● **Given entries**
==*==

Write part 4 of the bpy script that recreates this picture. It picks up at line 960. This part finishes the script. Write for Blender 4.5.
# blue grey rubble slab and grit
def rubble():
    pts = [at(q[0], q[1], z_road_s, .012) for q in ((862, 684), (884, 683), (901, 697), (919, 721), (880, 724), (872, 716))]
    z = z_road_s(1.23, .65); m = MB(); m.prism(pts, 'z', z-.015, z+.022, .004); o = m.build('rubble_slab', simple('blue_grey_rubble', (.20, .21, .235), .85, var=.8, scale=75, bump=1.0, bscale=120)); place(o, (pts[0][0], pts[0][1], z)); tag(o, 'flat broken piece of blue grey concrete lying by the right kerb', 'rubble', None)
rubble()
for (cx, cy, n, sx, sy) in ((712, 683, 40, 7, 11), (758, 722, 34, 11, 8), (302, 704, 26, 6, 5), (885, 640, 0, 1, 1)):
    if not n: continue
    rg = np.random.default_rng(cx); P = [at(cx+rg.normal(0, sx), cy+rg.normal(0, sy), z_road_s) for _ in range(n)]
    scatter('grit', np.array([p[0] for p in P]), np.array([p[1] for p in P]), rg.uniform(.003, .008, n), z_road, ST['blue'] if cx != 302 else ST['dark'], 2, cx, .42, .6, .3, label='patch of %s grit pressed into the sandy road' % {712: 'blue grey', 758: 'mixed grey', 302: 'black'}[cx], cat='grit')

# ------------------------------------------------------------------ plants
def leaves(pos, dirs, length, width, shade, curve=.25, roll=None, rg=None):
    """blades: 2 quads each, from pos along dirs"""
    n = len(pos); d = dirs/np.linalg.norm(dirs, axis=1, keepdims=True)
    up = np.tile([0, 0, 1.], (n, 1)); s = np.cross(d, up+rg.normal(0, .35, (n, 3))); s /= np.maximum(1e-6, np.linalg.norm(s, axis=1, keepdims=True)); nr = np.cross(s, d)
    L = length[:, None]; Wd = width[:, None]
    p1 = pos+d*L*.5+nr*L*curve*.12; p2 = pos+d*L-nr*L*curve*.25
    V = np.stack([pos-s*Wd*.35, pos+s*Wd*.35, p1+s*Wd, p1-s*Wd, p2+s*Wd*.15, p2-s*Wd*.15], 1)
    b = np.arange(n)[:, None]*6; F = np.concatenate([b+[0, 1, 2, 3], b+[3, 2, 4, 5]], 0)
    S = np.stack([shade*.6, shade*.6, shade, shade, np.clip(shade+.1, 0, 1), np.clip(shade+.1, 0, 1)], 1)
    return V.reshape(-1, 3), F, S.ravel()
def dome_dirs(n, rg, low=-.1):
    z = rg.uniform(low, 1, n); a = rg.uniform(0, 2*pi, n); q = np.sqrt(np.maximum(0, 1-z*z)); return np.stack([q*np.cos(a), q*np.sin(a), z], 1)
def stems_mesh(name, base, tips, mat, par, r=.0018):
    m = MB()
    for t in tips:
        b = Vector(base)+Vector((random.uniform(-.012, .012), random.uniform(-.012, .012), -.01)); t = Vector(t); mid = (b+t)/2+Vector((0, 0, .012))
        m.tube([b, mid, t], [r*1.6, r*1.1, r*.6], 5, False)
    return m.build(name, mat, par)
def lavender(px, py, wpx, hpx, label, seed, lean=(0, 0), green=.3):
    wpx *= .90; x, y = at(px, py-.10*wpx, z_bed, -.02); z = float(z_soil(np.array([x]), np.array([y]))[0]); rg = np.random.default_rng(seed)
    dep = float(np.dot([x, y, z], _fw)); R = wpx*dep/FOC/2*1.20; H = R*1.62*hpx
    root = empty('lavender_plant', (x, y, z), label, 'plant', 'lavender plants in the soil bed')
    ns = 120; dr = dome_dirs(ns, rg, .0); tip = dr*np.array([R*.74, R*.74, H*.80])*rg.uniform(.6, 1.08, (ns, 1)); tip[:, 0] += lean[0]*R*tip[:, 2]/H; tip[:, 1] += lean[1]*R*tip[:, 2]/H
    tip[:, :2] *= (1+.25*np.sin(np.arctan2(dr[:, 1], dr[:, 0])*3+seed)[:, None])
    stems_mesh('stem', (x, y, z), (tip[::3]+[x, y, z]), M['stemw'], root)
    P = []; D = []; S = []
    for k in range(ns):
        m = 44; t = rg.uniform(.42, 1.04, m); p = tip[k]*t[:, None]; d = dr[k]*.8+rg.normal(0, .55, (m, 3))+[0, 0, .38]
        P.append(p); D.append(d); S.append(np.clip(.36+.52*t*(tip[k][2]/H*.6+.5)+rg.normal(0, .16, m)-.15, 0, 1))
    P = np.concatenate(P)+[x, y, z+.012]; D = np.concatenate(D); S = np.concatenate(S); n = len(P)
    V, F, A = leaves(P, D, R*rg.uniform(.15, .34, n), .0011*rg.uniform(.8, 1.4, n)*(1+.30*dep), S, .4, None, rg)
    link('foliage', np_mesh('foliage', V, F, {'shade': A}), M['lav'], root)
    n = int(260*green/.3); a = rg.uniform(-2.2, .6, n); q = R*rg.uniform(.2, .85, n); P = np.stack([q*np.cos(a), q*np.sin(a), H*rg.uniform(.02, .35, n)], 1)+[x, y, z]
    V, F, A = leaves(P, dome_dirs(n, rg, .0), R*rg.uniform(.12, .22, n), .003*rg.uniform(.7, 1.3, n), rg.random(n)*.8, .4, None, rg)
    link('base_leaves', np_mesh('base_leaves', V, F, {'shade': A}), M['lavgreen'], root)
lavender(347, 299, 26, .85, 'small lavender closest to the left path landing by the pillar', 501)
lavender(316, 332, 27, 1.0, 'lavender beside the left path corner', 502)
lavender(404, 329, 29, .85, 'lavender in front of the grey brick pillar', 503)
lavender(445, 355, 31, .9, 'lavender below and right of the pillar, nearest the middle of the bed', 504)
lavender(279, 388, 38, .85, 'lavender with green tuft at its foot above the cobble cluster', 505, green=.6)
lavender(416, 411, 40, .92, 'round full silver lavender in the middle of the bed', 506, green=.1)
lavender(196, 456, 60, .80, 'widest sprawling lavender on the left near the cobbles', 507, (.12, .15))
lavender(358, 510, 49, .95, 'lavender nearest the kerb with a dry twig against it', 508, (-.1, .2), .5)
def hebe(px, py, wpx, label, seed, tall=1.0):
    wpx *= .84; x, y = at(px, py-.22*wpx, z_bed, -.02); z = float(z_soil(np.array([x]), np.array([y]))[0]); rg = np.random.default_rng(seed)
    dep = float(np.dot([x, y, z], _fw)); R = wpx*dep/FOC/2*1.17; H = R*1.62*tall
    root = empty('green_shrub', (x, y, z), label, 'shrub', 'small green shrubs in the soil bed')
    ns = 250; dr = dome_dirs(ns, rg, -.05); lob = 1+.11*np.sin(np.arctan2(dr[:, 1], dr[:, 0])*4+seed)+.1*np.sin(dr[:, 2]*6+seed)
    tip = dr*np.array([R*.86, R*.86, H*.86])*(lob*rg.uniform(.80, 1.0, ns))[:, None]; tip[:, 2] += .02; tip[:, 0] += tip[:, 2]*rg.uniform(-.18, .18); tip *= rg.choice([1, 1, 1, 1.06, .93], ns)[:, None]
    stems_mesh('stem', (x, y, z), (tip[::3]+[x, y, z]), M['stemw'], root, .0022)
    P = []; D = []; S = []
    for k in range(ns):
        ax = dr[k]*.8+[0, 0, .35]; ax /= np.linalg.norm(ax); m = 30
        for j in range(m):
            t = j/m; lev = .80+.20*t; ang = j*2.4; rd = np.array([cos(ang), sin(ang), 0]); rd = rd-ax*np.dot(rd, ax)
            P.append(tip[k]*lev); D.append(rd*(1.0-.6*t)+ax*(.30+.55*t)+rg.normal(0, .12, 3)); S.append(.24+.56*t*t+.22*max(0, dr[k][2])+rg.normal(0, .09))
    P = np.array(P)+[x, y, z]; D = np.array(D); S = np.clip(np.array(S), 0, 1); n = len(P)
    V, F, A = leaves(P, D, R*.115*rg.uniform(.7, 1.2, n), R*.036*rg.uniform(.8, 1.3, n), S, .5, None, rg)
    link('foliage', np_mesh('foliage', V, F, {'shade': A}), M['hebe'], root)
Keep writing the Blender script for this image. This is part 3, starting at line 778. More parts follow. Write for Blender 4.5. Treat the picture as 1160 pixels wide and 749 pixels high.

==*==

● **What to do**
Each line holding "picture" must be found and copied.

● **Written response**
Write part 4 of the bpy script that recreates this picture. It picks up at line 960. This part finishes the script. Write for Blender 4.5.
Keep writing the Blender script for this image. This is part 3, starting at line 778. More parts follow. Write for Blender 4.5. Treat the picture as 1160 pixels wide and 749 pixels high.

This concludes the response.